この時は「孤独死」、「孤立死」の定義を巡り議論となり、残念ながら成立しませんでした。今回は地域社会から孤立して死亡することを防ぐための条例の制定を求めるものです。
現在、「孤独死・孤立死」は全国的に発生して大きな社会問題となっています。令和3年度内閣官房孤独・孤立死対策担当室は、「孤独」は、ひとりぼっちや寂しいと感じる精神的な状態を指し、「孤立」は、社会とのつながりや助けのない状態を指すとしています。
一般社団法人日本少額短期保険協会が公表した2021年6月の「孤独死現状レポート」は、孤独死のデータを集積し、孤独死の問題点やデータを明らかにしており、興味深い分析が行われています。ここでは孤独死者の平均年齢は男女とも61歳となっています。発見までの日数は17日で、第一発見者は親族や友人などの近親者が全体の約4割となっています。
令和3年版高齢者社会白書では、65歳以上の者は、8割以上が持ち家に居住している、交通事故数は減少している、特殊詐欺の被害者の9割以上が65歳以上となっている。そして、一人暮らしの60歳以上の約5割が孤独死を身近な問題と感じていると報告されています。
県内の松戸市の常磐平団地では、「孤独死ゼロ作戦」を展開して生き方は選べると、これまで先進的な取り組みを実践してきました。団地が孤独死の特有の問題ではないとも指摘をしています。常磐平団地では「いきいきサロン」を社会福祉協議会と連携して開催して孤独死防止に取り組みました。
こうした先進事例に学んで千葉市も孤立死の防止を図ることが必要です。地区社協・自治会・新聞販売店・安心登録カード・挨拶声掛け・福祉ネットワーク構築などの対応が求められています。

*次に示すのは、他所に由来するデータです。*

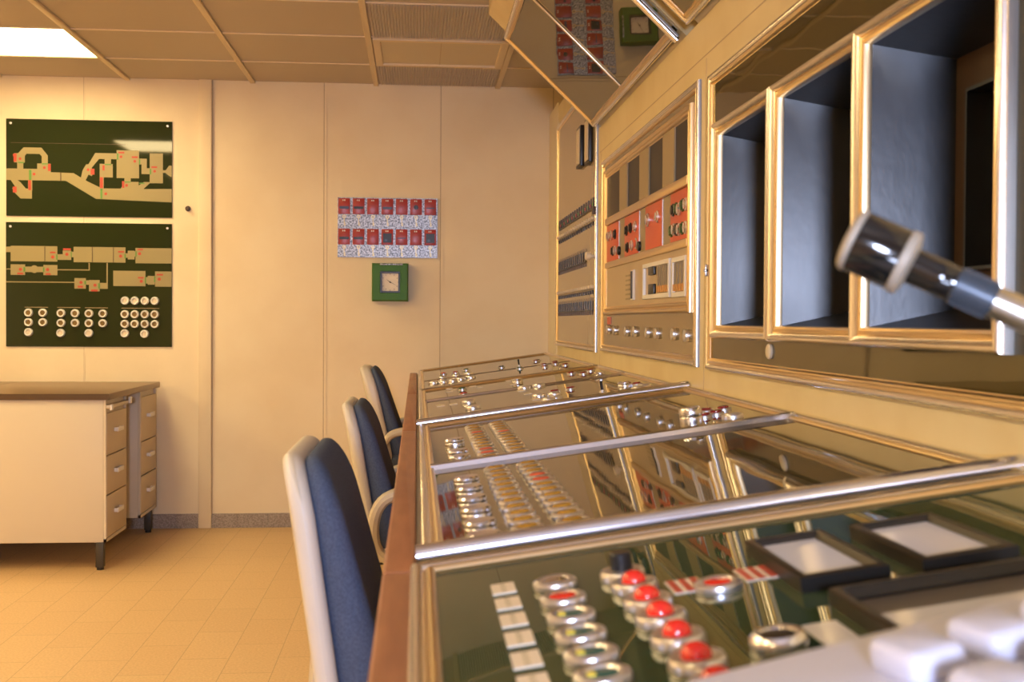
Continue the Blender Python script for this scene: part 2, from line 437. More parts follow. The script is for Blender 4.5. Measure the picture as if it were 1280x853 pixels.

千葉市は「孤独死通報制度」を運用していますが、制度が十分生かされていません。そのため、市が責務として高齢者が安心して暮らせるよう事業を推進することを求める条例を提案したものです。市が前面に出て孤立死の未然防止を図るために条例を時代に合わせて制定しようとするものです。
私自身も昨年、消防や警察などに通報したものの、住宅内で孤立死をした方がいました。周辺の住民の方との交流もなく、まさに孤立・孤独の状況でした。こうしたことがなくなるよう対策など充実を願うものです。